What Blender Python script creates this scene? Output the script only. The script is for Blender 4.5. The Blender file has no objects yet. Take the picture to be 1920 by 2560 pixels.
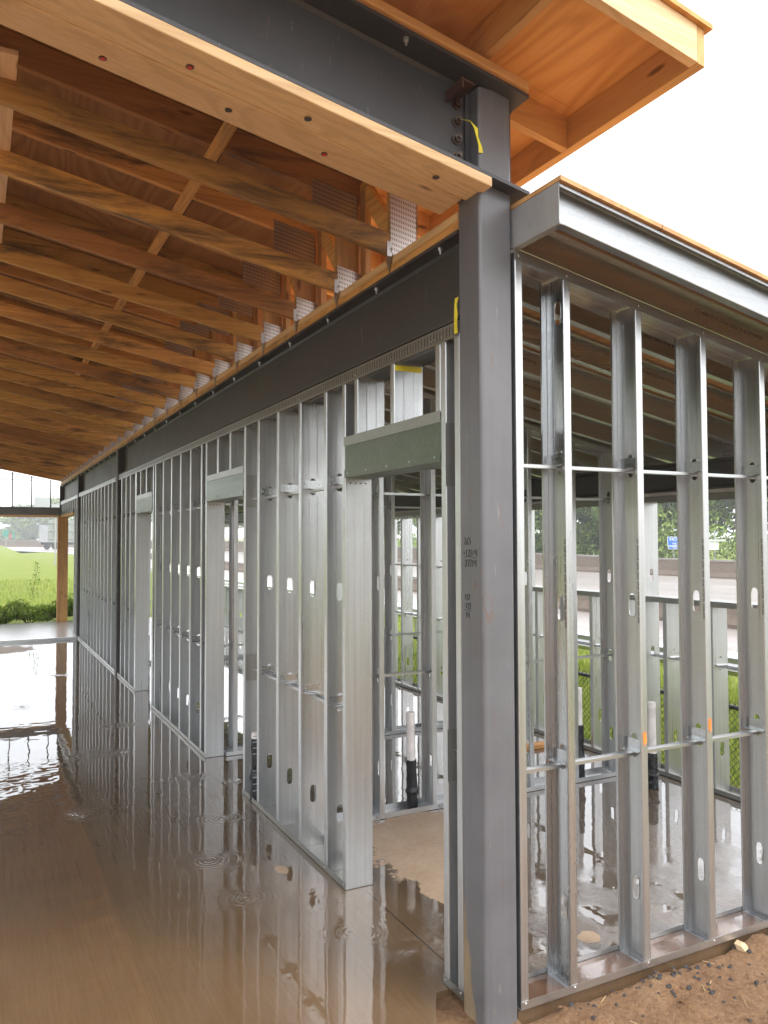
import bpy, bmesh, math, random
from mathutils import Matrix, Vector
random.seed(7)
PI = math.pi
S = bpy.context.scene
COL = S.collection

# ------------------------------------------------------------------ camera
f_, yaw, pit, rol = 1981.4, .475816, .0350582, -.0033347
cy, sy, cp, sp = math.cos(yaw), math.sin(yaw), math.cos(pit), math.sin(pit)
fw = Vector((sy*cp, cy*cp, sp)); rt = Vector((cy, -sy, 0)); up = rt.cross(fw)
r2 = math.cos(rol)*rt + math.sin(rol)*up; u2 = -math.sin(rol)*rt + math.cos(rol)*up
cam = bpy.data.cameras.new('camera'); camo = bpy.data.objects.new('camera', cam); COL.objects.link(camo)
m = Matrix.Identity(4)
for i in range(3):
    m[i][0] = r2[i]; m[i][1] = u2[i]; m[i][2] = -fw[i]
m[0][3], m[1][3], m[2][3] = -1.8738, -2.5079, 1.8
camo.matrix_world = m
cam.sensor_fit = 'HORIZONTAL'; cam.sensor_width = 36; cam.lens = f_/1920*36
cam.clip_start = .05; cam.clip_end = 3000
S.camera = camo
S.render.resolution_x = 768; S.render.resolution_y = 1024

# ------------------------------------------------------------------ world, sun, exposure
SUN_EL, SUN_AZ = math.radians(52), math.radians(150)
w = bpy.data.worlds.new("World"); S.world = w; w.use_nodes = True
nt = w.node_tree; bg = nt.nodes['Background']
sky = nt.nodes.new('ShaderNodeTexSky'); sky.sky_type = 'NISHITA'; sky.sun_disc = False
sky.sun_elevation = SUN_EL; sky.sun_rotation = SUN_AZ; sky.air_density = 1.5; sky.dust_density = 4
tc = nt.nodes.new('ShaderNodeTexCoord'); ns = nt.nodes.new('ShaderNodeTexNoise'); ns.inputs['Scale'].default_value = 2.2
ns.inputs['Detail'].default_value = 5
nt.links.new(tc.outputs['Generated'], ns.inputs['Vector'])
cr = nt.nodes.new('ShaderNodeValToRGB'); cr.color_ramp.elements[0].position = .3; cr.color_ramp.elements[1].position = .75
cr.color_ramp.elements[0].color = (7.6, 7.9, 8.4, 1); cr.color_ramp.elements[1].color = (10.5, 10.4, 10.3, 1)
nt.links.new(ns.outputs['Fac'], cr.inputs['Fac'])
mx = nt.nodes.new('ShaderNodeMixRGB'); mx.inputs['Fac'].default_value = .86
nt.links.new(sky.outputs[0], mx.inputs[1]); nt.links.new(cr.outputs[0], mx.inputs[2])
nt.links.new(mx.outputs[0], bg.inputs['Color']); bg.inputs['Strength'].default_value = .11
sun = bpy.data.lights.new('sun', 'SUN'); sun.energy = .8; sun.angle = math.radians(20); sun.color = (1, .96, .9)
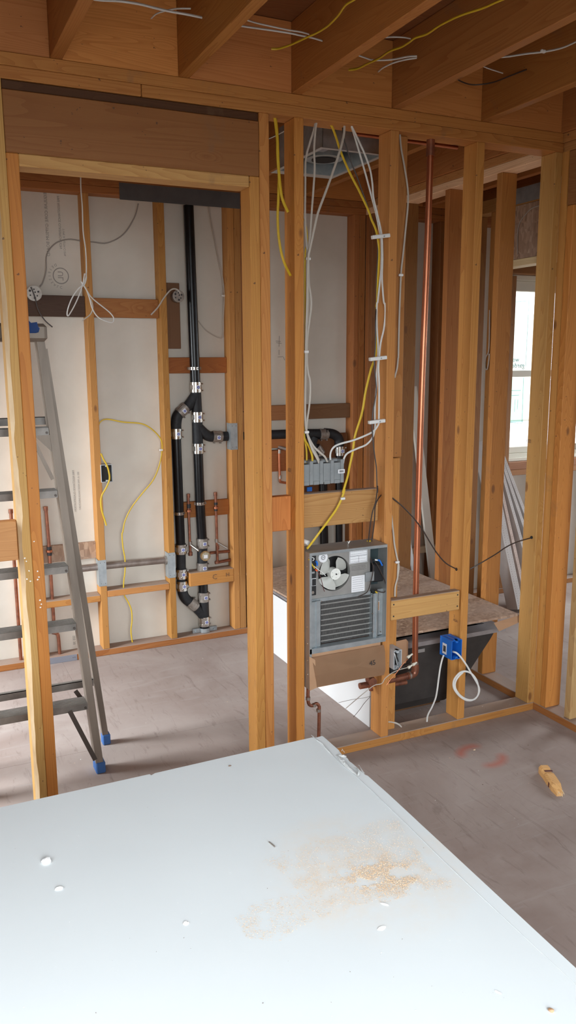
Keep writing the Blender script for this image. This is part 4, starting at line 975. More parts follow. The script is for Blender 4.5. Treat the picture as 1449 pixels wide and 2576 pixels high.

------------

## WHAT IS NEEDED
Leave out the pictures and repeat exactly the lines from the start of the material through the line that contains "S.render.resolution_x = 768;", both included.

## ANSWER TO THIS TASK
What Blender Python script creates this scene? Output the script only. The script is for Blender 4.5. The Blender file has no objects yet. Take the picture to be 1920 by 2560 pixels.
import bpy, bmesh, math, random
from mathutils import Matrix, Vector
random.seed(7)
PI = math.pi
S = bpy.context.scene
COL = S.collection

# ------------------------------------------------------------------ camera
f_, yaw, pit, rol = 1981.4, .475816, .0350582, -.0033347
cy, sy, cp, sp = math.cos(yaw), math.sin(yaw), math.cos(pit), math.sin(pit)
fw = Vector((sy*cp, cy*cp, sp)); rt = Vector((cy, -sy, 0)); up = rt.cross(fw)
r2 = math.cos(rol)*rt + math.sin(rol)*up; u2 = -math.sin(rol)*rt + math.cos(rol)*up
cam = bpy.data.cameras.new('camera'); camo = bpy.data.objects.new('camera', cam); COL.objects.link(camo)
m = Matrix.Identity(4)
for i in range(3):
    m[i][0] = r2[i]; m[i][1] = u2[i]; m[i][2] = -fw[i]
m[0][3], m[1][3], m[2][3] = -1.8738, -2.5079, 1.8
camo.matrix_world = m
cam.sensor_fit = 'HORIZONTAL'; cam.sensor_width = 36; cam.lens = f_/1920*36
cam.clip_start = .05; cam.clip_end = 3000
S.camera = camo
S.render.resolution_x = 768; S.render.resolution_y = 1024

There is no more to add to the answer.